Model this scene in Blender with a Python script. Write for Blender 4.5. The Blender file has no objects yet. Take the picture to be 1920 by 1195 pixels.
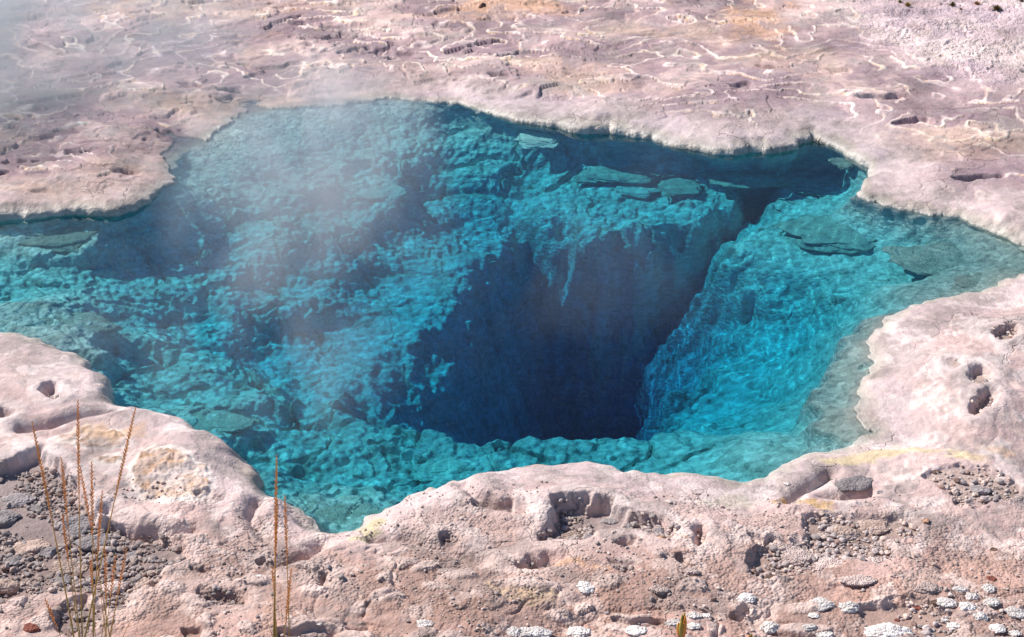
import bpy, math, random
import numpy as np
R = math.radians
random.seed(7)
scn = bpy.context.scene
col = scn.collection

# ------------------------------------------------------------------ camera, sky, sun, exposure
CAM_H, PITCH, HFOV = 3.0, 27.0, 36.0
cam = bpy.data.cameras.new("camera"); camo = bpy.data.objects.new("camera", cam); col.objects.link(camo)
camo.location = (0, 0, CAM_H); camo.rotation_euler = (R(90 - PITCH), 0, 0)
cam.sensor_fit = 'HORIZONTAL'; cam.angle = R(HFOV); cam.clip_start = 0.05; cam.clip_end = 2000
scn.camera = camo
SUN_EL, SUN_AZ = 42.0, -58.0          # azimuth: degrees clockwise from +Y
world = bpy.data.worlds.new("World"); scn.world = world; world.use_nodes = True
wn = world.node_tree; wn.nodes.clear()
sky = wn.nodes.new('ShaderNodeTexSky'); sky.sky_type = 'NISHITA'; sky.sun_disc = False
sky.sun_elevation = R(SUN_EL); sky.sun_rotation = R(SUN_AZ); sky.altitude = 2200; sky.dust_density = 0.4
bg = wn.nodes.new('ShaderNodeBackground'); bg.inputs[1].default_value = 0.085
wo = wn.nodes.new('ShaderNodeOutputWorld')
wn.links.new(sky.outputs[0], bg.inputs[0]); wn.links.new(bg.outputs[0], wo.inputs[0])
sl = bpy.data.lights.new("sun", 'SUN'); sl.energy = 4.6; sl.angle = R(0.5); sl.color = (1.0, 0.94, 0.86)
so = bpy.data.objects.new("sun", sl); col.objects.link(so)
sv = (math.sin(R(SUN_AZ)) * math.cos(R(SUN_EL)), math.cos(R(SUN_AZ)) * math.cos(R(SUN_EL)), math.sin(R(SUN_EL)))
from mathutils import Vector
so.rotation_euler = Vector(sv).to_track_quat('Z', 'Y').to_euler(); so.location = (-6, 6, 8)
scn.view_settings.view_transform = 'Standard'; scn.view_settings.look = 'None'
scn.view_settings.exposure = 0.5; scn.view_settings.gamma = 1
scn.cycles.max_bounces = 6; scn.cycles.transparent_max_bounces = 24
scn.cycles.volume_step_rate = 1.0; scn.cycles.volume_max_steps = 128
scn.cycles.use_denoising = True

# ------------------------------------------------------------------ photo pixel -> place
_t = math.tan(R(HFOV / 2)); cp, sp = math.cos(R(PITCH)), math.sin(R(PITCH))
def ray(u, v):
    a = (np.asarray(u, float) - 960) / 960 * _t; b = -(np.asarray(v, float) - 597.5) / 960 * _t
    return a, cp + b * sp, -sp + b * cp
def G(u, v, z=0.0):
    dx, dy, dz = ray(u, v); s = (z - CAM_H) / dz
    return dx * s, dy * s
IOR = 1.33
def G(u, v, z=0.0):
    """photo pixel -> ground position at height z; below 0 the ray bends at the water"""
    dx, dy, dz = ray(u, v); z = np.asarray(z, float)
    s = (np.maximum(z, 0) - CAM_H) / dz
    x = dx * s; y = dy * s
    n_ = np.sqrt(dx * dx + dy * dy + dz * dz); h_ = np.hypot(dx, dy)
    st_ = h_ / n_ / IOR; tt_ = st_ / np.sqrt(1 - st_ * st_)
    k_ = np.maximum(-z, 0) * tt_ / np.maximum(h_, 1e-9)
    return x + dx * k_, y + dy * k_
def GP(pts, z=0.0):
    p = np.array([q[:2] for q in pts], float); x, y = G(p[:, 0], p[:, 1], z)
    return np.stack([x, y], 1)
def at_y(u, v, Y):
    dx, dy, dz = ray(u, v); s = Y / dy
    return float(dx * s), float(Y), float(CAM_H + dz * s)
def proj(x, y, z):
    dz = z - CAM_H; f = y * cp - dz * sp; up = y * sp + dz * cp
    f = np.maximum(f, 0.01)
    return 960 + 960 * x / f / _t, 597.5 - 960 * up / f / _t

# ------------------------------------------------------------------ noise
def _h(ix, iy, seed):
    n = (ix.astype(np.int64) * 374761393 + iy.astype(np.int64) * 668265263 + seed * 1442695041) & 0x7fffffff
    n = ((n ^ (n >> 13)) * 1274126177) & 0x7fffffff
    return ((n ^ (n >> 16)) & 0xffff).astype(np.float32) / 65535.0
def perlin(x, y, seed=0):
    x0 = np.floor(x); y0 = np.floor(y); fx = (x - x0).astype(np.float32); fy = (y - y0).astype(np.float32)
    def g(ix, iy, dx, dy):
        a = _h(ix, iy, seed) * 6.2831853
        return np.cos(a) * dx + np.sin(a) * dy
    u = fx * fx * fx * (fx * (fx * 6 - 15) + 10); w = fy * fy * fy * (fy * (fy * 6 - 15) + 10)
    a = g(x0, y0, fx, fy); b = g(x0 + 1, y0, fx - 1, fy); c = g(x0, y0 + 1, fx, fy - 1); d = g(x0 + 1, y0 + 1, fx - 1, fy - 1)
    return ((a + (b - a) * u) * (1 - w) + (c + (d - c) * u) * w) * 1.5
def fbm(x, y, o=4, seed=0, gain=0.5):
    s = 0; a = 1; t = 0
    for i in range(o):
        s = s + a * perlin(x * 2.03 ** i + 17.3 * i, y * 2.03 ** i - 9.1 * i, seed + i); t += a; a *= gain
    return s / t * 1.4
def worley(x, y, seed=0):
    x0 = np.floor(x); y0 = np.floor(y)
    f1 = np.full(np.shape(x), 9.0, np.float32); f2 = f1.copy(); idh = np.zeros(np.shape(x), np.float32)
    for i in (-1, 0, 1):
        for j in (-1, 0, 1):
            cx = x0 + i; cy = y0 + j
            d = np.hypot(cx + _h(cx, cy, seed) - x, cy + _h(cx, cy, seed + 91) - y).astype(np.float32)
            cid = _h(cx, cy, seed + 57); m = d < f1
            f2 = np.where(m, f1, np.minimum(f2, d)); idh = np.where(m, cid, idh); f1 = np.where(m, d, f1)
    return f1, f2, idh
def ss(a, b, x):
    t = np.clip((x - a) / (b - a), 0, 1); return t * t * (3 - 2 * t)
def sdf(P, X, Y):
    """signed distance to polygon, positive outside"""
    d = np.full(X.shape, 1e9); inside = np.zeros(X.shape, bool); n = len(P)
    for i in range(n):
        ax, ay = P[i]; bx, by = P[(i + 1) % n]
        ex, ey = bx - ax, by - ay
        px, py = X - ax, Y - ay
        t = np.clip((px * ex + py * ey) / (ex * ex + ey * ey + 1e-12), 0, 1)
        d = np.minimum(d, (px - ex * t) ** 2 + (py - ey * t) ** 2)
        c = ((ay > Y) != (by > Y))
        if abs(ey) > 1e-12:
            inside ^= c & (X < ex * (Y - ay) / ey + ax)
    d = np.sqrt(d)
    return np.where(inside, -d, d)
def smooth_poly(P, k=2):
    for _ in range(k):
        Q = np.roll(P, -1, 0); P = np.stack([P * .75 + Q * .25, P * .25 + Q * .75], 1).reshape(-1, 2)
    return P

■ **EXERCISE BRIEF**
Repeat only what lies between the start of the data and the end of the line containing "col = scn.collection", exactly, with pictures left out.

■ **ANSWER BELOW**
Model this scene in Blender with a Python script. Write for Blender 4.5. The Blender file has no objects yet. Take the picture to be 1920 by 1195 pixels.
import bpy, math, random
import numpy as np
R = math.radians
random.seed(7)
scn = bpy.context.scene
col = scn.collection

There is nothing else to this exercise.